Available data:
<<<<
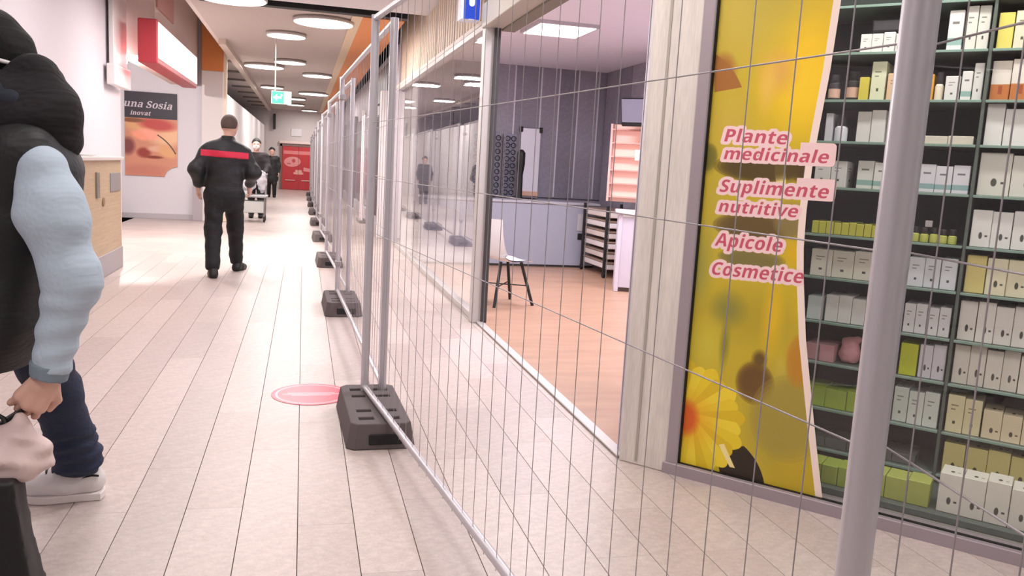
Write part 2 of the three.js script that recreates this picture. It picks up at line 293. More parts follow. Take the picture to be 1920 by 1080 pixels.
// blue blade sign over the door post
{ const t = thing('blade_sign', 'blue and white illuminated shop sign projecting above the door post', 'sign', [1.36, 2.8, -7.3]);
  M('case', rb(0.17, 0.4, 0.14, 0.01), S('#e8eef8', 0.4), t);
  const tex = canvasTex(128, 300, (c, w, h) => { c.fillStyle = '#1d3fae'; c.fillRect(0, 0, w, h); c.fillStyle = '#dcecff'; c.fillRect(0, 0, w * 0.14, h); c.fillRect(w * 0.42, 0, w * 0.3, h * 0.66); c.beginPath(); c.arc(w * 0.57, h * 0.66, w * 0.15, 0, 7); c.fill(); });
  M('face', rb(0.165, 0.38, 0.012, 0.004), S('#ffffff', 0.4, 0, { map: tex, emissive: 0xffffff, emissiveMap: tex, emissiveIntensity: 0.8 }), t, [0, 0, 0.072]);
  const l = new THREE.RectAreaLight(new THREE.Color(0.5, 0.65, 1), 0.8, 0.165, 0.38); l.position.set(0, 0, 0.085); l.rotation.y = Math.PI; t.add(l);
}
// shop room
wall('wall_shop_back', bx(3.08, 2.9, 0.15), S('#a09aa8', 0.7), [3.12, 1.45, -12.2]);
wall('wall_shop_right', bx(0.15, 2.9, 6.4), S('#a09aa8', 0.7), [4.52, 1.45, -8.95]);
wall('wall_divider', bx(3.9, 3.2, 0.12), mWhite, [3.04, 1.6, -4.83], [0, -42.24 * -D2R, 0]);
wall('wall_shop_end', bx(0.1, 2.9, 1.6), mWhite, [1.63, 1.45, -13.08]);
wall('ceiling_shop', bx(3.0, 0.08, 9.2), S('#e6e1ee', 0.8), [3.05, 2.91, -7.9]);
{ const p = structure('trim_4', [0, 0, -12.1]);   // back wall boards with pale strips between them
  const cols = ['#a09aa8', '#928d9b', '#a6a0ae', '#9893a1'];
  const xs = [1.62, 2.1, 2.55, 3.0, 3.4, 3.68, 3.98, 4.3, 4.44];
  for (let i = 0; i < xs.length - 1; i++) { const w = xs[i + 1] - xs[i]; M('panel', rb(w - 0.012, 1.92, 0.03, 0.004, 1), S(cols[i % 4], 0.55, 0, { map: grainTex }), p, [(xs[i] + xs[i + 1]) / 2, 1.92, 0]); if (i > 2) M('strip', rb(0.022, 1.9, 0.036, 0.004, 1), S('#cfccd6', 0.4), p, [xs[i], 1.92, 0.004]); }
  const q = structure('trim_5', [4.42, 0, 0]);
  for (let i = 0; i < 9; i++) M('panel', rb(0.03, 2.86, 0.48, 0.004, 1), S(cols[i % 4], 0.55, 0, { map: grainTex }), q, [0, 1.44, -11.8 + i * 0.5]);
}
function panelLamp(x, z, label) {
  const t = thing('panel_lamp', label, 'lamp', [x, 2.87, z], 0, 'square ceiling panels of the optician');
  M('frame', rb(0.66, 0.05, 0.76, 0.008), S('#b5afb5', 0.5), t, [0, -0.01, 0]);
  M('diffuser', rb(0.6, 0.02, 0.7, 0.006), mPanelLamp, t, [0, -0.032, 0]);
  const l = new THREE.RectAreaLight(COOL, OPTIC, 0.6, 0.7); l.position.y = -0.045; l.rotation.x = -Math.PI / 2; t.add(l);
}
panelLamp(2.6, -8.7, 'square white ceiling panel glowing in the shop behind the door');
panelLamp(2.5, -5.7, 'square ceiling panel of the shop above the doorway, outside the picture');
panelLamp(3.9, -7.6, 'square ceiling panel of the shop hidden behind the pillar');
// low counter along the back wall
{ const t = thing('shop_counter', 'long low grey-blue counter along the back wall of the shop', 'counter', [2.85, 0, -11.45]);
  M('front', rb(2.5, 0.86, 0.5, 0.008), S('#a3a6b6', 0.5), t, [0, 0.47, 0]);
  M('worktop', rb(2.54, 0.035, 0.54, 0.01), S('#b6b4be', 0.3), t, [0, 0.918, 0]);
  M('kick', bx(2.46, 0.04, 0.46), mCharcoal, t, [0, 0.022, 0]);
  M('socket', rb(0.12, 0.09, 0.02, 0.008), mDark, t, [1.02, 0.46, 0.256]);
  M('socket_plate', rb(0.14, 0.24, 0.012, 0.004), S('#c3c0c6', 0.5), t, [1.02, 0.66, 0.254]);
}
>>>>
Required task: Reproduce every line above as written, skipping pictures.

Worked solution:
Write part 2 of the three.js script that recreates this picture. It picks up at line 293. More parts follow. Take the picture to be 1920 by 1080 pixels.
// blue blade sign over the door post
{ const t = thing('blade_sign', 'blue and white illuminated shop sign projecting above the door post', 'sign', [1.36, 2.8, -7.3]);
  M('case', rb(0.17, 0.4, 0.14, 0.01), S('#e8eef8', 0.4), t);
  const tex = canvasTex(128, 300, (c, w, h) => { c.fillStyle = '#1d3fae'; c.fillRect(0, 0, w, h); c.fillStyle = '#dcecff'; c.fillRect(0, 0, w * 0.14, h); c.fillRect(w * 0.42, 0, w * 0.3, h * 0.66); c.beginPath(); c.arc(w * 0.57, h * 0.66, w * 0.15, 0, 7); c.fill(); });
  M('face', rb(0.165, 0.38, 0.012, 0.004), S('#ffffff', 0.4, 0, { map: tex, emissive: 0xffffff, emissiveMap: tex, emissiveIntensity: 0.8 }), t, [0, 0, 0.072]);
  const l = new THREE.RectAreaLight(new THREE.Color(0.5, 0.65, 1), 0.8, 0.165, 0.38); l.position.set(0, 0, 0.085); l.rotation.y = Math.PI; t.add(l);
}
// shop room
wall('wall_shop_back', bx(3.08, 2.9, 0.15), S('#a09aa8', 0.7), [3.12, 1.45, -12.2]);
wall('wall_shop_right', bx(0.15, 2.9, 6.4), S('#a09aa8', 0.7), [4.52, 1.45, -8.95]);
wall('wall_divider', bx(3.9, 3.2, 0.12), mWhite, [3.04, 1.6, -4.83], [0, -42.24 * -D2R, 0]);
wall('wall_shop_end', bx(0.1, 2.9, 1.6), mWhite, [1.63, 1.45, -13.08]);
wall('ceiling_shop', bx(3.0, 0.08, 9.2), S('#e6e1ee', 0.8), [3.05, 2.91, -7.9]);
{ const p = structure('trim_4', [0, 0, -12.1]);   // back wall boards with pale strips between them
  const cols = ['#a09aa8', '#928d9b', '#a6a0ae', '#9893a1'];
  const xs = [1.62, 2.1, 2.55, 3.0, 3.4, 3.68, 3.98, 4.3, 4.44];
  for (let i = 0; i < xs.length - 1; i++) { const w = xs[i + 1] - xs[i]; M('panel', rb(w - 0.012, 1.92, 0.03, 0.004, 1), S(cols[i % 4], 0.55, 0, { map: grainTex }), p, [(xs[i] + xs[i + 1]) / 2, 1.92, 0]); if (i > 2) M('strip', rb(0.022, 1.9, 0.036, 0.004, 1), S('#cfccd6', 0.4), p, [xs[i], 1.92, 0.004]); }
  const q = structure('trim_5', [4.42, 0, 0]);
  for (let i = 0; i < 9; i++) M('panel', rb(0.03, 2.86, 0.48, 0.004, 1), S(cols[i % 4], 0.55, 0, { map: grainTex }), q, [0, 1.44, -11.8 + i * 0.5]);
}
function panelLamp(x, z, label) {
  const t = thing('panel_lamp', label, 'lamp', [x, 2.87, z], 0, 'square ceiling panels of the optician');
  M('frame', rb(0.66, 0.05, 0.76, 0.008), S('#b5afb5', 0.5), t, [0, -0.01, 0]);
  M('diffuser', rb(0.6, 0.02, 0.7, 0.006), mPanelLamp, t, [0, -0.032, 0]);
  const l = new THREE.RectAreaLight(COOL, OPTIC, 0.6, 0.7); l.position.y = -0.045; l.rotation.x = -Math.PI / 2; t.add(l);
}
panelLamp(2.6, -8.7, 'square white ceiling panel glowing in the shop behind the door');
panelLamp(2.5, -5.7, 'square ceiling panel of the shop above the doorway, outside the picture');
panelLamp(3.9, -7.6, 'square ceiling panel of the shop hidden behind the pillar');
// low counter along the back wall
{ const t = thing('shop_counter', 'long low grey-blue counter along the back wall of the shop', 'counter', [2.85, 0, -11.45]);
  M('front', rb(2.5, 0.86, 0.5, 0.008), S('#a3a6b6', 0.5), t, [0, 0.47, 0]);
  M('worktop', rb(2.54, 0.035, 0.54, 0.01), S('#b6b4be', 0.3), t, [0, 0.918, 0]);
  M('kick', bx(2.46, 0.04, 0.46), mCharcoal, t, [0, 0.022, 0]);
  M('socket', rb(0.12, 0.09, 0.02, 0.008), mDark, t, [1.02, 0.46, 0.256]);
  M('socket_plate', rb(0.14, 0.24, 0.012, 0.004), S('#c3c0c6', 0.5), t, [1.02, 0.66, 0.254]);
}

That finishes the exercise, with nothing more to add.